Mengatasi Pengangguran, Melawan Kemiskinan: Seberapa Siap Indonesia Menyongsong 2025?
JAKARTA - Dalam pidato pengantar RAPBN 2025, Presiden Joko Widodo mengemukakan sejumlah target penting terkait pencapaian ekonomi. Salah satunya adalah target pemerintah tingkat pengangguran menjadi 4,5-5 persen dan angka kemiskinan menjadi 7-8 persen. Apakah target ini realistis?
Agaknya, masalah mendasar dalam pasar tenaga kerja kita masih belum tersentuh. Betapa tidak, belum lama ini BPS mengemukakan bahwa sekitar 10 juta anggota Generasi Z menganggur atau tanpa kesibukan (dikenal dengan istilah NEET: not employed, in education and training).
Di sisi lain, sekitar 25 juta penduduk Indonesia masih hidup dalam kemiskinan. Hal ini mengindikasikan adanya kemungkinan keduanya tumpang tindih alias memiliki pekerjaan saja tidak menjamin seseorang bisa keluar dari kemiskinan.
Banyak anggota masyarakat, yang meski sudah bekerja, tetap terperangkap dalam kemiskinan (working poor) karena rendahnya upah dan ketiadaan jaminan sosial yang membuat mereka sulit untuk meningkatkan taraf hidup. Jangan lupa juga, sebagian besar masyarakat Indonesia ditengarai bekerja di sektor informal yang tidak tersentuh jaminan ketenagakerjaan.
Kondisi ini perlu menjadi perhatian serius, terutama dalam menilik arah perkembangan ekonomi Indonesia. Center for Market Education (CME) baru-baru ini merilis laporan bertajuk "Sebuah Agenda Inovasi Untuk Pemerintah Indonesia" yang di dalamnya juga menyoroti fenomena deindustrialisasi dini yang mengkhawatirkan.

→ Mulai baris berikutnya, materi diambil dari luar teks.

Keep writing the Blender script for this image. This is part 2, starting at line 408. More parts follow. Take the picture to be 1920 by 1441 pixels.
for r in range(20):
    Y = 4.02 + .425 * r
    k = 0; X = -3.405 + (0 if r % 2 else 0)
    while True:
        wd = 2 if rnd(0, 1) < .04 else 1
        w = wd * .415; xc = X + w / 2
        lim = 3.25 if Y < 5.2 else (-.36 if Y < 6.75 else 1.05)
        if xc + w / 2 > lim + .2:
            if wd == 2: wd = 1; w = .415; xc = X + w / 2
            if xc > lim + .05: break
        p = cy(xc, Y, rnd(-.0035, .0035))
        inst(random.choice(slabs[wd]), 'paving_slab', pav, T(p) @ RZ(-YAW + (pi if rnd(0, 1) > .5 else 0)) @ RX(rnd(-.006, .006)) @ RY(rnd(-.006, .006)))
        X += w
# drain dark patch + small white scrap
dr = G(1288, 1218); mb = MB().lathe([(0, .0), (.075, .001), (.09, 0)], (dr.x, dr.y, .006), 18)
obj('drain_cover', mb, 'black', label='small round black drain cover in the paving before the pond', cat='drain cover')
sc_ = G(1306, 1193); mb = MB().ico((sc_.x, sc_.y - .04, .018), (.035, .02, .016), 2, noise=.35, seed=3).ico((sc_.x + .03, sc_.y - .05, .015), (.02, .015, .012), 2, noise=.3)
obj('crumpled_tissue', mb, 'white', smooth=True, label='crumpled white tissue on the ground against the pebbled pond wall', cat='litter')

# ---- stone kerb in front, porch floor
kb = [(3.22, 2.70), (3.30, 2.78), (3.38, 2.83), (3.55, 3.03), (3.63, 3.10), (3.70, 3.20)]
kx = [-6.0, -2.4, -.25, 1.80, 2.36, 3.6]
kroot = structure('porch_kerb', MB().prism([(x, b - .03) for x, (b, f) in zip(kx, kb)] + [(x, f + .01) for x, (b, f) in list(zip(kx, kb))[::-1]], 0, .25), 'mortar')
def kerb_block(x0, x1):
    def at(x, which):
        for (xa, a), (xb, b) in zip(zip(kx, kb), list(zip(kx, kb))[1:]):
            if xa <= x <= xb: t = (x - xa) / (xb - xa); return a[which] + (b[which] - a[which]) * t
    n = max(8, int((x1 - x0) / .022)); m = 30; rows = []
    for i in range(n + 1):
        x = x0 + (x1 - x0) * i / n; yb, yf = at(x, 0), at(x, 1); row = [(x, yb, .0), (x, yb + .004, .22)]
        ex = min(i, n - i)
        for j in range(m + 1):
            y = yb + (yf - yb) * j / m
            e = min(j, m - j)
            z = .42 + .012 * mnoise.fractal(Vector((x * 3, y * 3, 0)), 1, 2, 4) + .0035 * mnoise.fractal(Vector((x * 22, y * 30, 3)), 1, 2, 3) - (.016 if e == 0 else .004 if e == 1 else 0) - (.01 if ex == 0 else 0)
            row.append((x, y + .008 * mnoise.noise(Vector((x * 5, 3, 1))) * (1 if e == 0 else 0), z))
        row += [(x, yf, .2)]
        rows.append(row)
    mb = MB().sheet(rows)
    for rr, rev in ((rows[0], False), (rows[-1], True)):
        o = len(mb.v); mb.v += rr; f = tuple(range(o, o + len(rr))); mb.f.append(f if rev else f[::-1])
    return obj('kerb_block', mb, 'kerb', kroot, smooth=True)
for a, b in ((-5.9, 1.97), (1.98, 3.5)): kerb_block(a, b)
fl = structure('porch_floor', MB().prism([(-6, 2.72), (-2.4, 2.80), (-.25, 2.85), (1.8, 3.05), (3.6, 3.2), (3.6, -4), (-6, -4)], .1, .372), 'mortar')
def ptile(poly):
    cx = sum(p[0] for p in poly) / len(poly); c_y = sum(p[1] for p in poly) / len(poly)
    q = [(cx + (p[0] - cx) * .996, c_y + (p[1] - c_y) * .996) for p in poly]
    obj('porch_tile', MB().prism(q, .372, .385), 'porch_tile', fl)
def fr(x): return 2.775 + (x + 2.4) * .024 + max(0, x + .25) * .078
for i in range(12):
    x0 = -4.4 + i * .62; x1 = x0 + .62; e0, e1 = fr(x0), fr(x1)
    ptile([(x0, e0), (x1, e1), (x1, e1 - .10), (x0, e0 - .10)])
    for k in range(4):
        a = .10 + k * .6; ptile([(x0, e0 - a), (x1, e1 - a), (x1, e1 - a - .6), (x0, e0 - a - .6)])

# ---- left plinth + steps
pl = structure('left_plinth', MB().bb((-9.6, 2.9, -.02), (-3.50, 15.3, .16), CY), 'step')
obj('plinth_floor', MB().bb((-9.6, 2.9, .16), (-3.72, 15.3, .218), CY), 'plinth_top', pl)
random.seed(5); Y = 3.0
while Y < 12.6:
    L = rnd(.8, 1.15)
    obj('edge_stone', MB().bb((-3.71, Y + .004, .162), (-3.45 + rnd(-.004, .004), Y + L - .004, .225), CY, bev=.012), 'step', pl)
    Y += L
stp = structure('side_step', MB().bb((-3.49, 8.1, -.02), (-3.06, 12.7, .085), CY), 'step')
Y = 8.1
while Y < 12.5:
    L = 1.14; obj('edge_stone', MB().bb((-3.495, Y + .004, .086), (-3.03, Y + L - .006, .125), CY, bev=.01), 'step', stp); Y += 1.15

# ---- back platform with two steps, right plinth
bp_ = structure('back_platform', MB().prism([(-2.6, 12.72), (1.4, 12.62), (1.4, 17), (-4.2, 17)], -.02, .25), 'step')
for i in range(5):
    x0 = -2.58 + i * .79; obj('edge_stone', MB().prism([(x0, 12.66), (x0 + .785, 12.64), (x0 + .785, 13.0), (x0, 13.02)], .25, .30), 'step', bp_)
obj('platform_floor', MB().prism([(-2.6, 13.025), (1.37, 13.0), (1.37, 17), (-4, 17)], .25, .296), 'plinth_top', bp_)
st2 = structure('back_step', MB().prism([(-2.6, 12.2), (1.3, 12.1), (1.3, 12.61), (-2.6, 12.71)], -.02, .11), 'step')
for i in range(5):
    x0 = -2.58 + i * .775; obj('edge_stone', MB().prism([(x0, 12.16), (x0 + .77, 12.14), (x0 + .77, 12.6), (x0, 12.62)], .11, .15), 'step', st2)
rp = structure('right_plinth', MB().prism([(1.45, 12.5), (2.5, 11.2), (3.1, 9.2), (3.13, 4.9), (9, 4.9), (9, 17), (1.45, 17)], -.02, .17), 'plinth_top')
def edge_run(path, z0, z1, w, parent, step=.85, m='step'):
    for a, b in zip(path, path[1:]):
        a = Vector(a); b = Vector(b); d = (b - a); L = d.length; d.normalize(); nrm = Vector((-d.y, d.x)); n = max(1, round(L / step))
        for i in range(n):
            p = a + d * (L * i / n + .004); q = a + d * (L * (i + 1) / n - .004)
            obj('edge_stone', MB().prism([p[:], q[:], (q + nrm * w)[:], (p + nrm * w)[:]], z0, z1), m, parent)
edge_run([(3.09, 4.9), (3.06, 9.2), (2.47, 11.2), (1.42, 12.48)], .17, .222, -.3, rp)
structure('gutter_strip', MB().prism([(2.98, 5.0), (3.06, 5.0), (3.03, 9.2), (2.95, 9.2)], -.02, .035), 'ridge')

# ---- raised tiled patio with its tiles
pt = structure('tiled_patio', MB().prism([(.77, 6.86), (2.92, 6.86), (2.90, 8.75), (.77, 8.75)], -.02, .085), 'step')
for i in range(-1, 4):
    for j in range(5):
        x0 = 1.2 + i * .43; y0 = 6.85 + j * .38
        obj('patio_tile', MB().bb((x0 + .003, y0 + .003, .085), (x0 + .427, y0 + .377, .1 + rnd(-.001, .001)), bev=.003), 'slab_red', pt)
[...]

Sektor manufaktur, yang sedari dulu menjadi andalan dalam menciptakan lapangan kerja formal, terus mengalami penurunan kontribusi terhadap PDB nasional. Menurut Country Manager Center for Market Education Indonesia (CME-ID), Alfian Banjaransari, penurunan ini menjadi lebih signifikan ketika dibandingkan dengan negara-negara tetangga di ASEAN, seperti Vietnam, yang terus memperkuat sektor manufakturnya sembari menarik lebih banyak investasi asing (FDI).
Baca juga:
“Tren penurunan ini juga tercermin dalam kontribusi investasi terhadap PDB. Meskipun investasi masih menyumbang 29,33 persen dari PDB, tren penurunan ini mengindikasikan bahwa Indonesia mungkin mulai kehilangan daya tariknya di mata investor. Padahal, manufaktur dan investasi adalah kunci dalam menciptakan lapangan kerja di sektor formal, yang merupakan kunci untuk memberantas kemiskinan struktural,” ujarnya, dalam keterangan tertulis, Rabu 21 Agustus.
Jika tren deindustrialisasi dan penurunan investasi ini berlanjut, menurutnya, Indonesia berisiko mengalami stagnasi ekonomi jangka panjang, yang pada gilirannya akan menghalangi upaya pemerintah untuk mencapai target pengurangan angka pengangguran dan kemiskinan.
“Bagaimana nasib Indonesia di tahun 2045 kelak?” ungkapnya.